So is it an art to find vampires? There are techniques to prove that a given one is, or to find some from others (forward). Is there a way to make maybe, a summary of the techniques into methods. It might be my problem of understanding, but maybe there are ways to both have a lively explanation, and pausing for facts so far.
Sometimes mathematical meta labelling of statements is actually helpful to the transmission. Declaring levels of language. The thing, and the explanation of the thing, can coexist. If I make any sense. (I think I do, but does it read).
definition. result. known: givens: conclusion.. method. something to mark the flow of the reasoning. that is outside the paragraph structure. retrograde analysis principles maybe.. with terminology and their possible synonyms to accommodate the story mode, fitting with the consistent but maybe too dense body of statements if it were not with story helper. But the story, might be consolidated by the recapitulations of tools builds so far, at more than one step along the way. (I might be trying to suggest a classroom type of material presentation, with many reorients on the smaller take-homes along the way, story board pauses to go along with the story.). something like that..
@dboing said in #11:
> So is it an art to find vampires?
This is a very serious question! But I think yes, it's art. Like, say, a chess composition or making sketches (I hope everyone likes to solve them). Finding "vampires" is definitely an ART!
(continuation)
Because if it's NOT going to be art, then why do it? Okay, chess is for fun. But finding "vampires"... We must first find them, then check them, and as I understood correctly, find a solution. I don't understand it.
Well, there is creativity everywhere, all discovery is made of imagination, not always what was imagined but in relation to what was imagined. But art I meant like the difference at official level between playing chess as a performer, or playing chess in study mode. One can become an expert at playing chess and have no clue how to transmit this art of playing chess to someone else (it might also be in their performance interest not to worry about that, but some might have developed that second sense another art). In the end, having to communicate art with each other, is what creates the need for knowledge (not data transmission, but understanding of data), and yes, not fearing the word: science construction. Science of chess being a common knowledge of chess.
Mathematical reasoning, can also be an art, and can be artfully depicted. There can be methods to an art. Finding new vampires can be both art and communicable method (we find it but don't know how to find them all, or to tell how to find them, we can just prove that the one we found is so).

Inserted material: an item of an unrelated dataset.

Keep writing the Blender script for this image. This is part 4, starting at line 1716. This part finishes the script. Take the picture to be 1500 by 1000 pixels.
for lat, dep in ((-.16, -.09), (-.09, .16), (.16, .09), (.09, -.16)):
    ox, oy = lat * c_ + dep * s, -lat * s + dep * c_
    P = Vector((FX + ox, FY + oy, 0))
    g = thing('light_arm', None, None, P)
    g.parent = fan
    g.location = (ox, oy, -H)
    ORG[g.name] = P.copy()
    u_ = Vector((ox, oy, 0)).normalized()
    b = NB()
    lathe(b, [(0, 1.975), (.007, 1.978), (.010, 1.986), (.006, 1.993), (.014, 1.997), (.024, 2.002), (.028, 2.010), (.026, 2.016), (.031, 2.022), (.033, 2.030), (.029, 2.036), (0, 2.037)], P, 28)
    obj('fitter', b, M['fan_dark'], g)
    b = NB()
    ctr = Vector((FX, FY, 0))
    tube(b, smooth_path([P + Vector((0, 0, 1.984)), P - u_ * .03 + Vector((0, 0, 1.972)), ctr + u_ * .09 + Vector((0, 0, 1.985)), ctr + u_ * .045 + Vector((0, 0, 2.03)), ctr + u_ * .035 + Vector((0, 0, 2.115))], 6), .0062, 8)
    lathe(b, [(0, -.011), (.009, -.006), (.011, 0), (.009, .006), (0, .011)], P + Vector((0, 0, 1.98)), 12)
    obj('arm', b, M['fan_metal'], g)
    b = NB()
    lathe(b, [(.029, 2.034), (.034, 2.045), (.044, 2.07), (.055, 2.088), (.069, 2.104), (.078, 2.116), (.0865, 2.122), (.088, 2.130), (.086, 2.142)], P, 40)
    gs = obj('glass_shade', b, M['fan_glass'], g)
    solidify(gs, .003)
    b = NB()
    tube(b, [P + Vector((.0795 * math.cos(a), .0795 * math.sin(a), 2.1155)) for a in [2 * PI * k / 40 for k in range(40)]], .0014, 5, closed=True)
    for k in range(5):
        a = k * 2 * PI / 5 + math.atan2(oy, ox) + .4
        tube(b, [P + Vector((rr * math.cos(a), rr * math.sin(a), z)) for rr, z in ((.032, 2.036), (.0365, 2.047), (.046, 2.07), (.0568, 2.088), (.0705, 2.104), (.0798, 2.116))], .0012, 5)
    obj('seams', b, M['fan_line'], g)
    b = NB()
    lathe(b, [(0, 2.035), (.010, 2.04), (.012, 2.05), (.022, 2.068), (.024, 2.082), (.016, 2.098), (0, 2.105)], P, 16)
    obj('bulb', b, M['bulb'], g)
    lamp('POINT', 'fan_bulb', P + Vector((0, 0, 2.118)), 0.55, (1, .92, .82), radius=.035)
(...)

There maybe other ways of splitting hair. (kidding).. I would say method within the art. and gathering methods found along the way in well spatialized written sections. What have we seen so far. It may seem overkill to those who are bathing in the art, but to those outside curious about going it, calculating forward and backward, is dense material. It needs redundancy and pedagogy, and some rigorous summarizing wrap ups. It might mean more space used, not necessarily more words (although yes more strings, but text shaping, like bullet points might be. or framing a part of the more reprodible aspects of method, that carries a longer way. just saying the words in a paragraph in a stream, might be good introduction, but making it stand out is consolidation of the telling.. I might be wrong. I am trying to use my own difficulty as data point. It might just be me and calculation in general.
where were we?
Of course it is an art!
:D
I have a brain explosion)
I like the phrasing of the problem as white can start the game but black can't. I feel like this put's it more in "chess" terms.
@Mur_James_Mur said in #17:
> I have a brain explosion)
So did I :). Can't wait for part 3!
I had a quick question - Is it possible to plug a position into some type of computer, such that the computer can test if the position is a vampire or not?
@Kings_Army said in #19:
> I had a quick question - Is it possible to plug a position into some type of computer, such that the computer can test if the position is a vampire or not?
That's a nice question! I was planning to add some comments about that in Part III.
No a such tool exists yet, AFAIK. I believe it is possible tho and I plan to build one at some point. However, it is really challenging to capture some vampires. So building a tool that is complete would be a lot of work.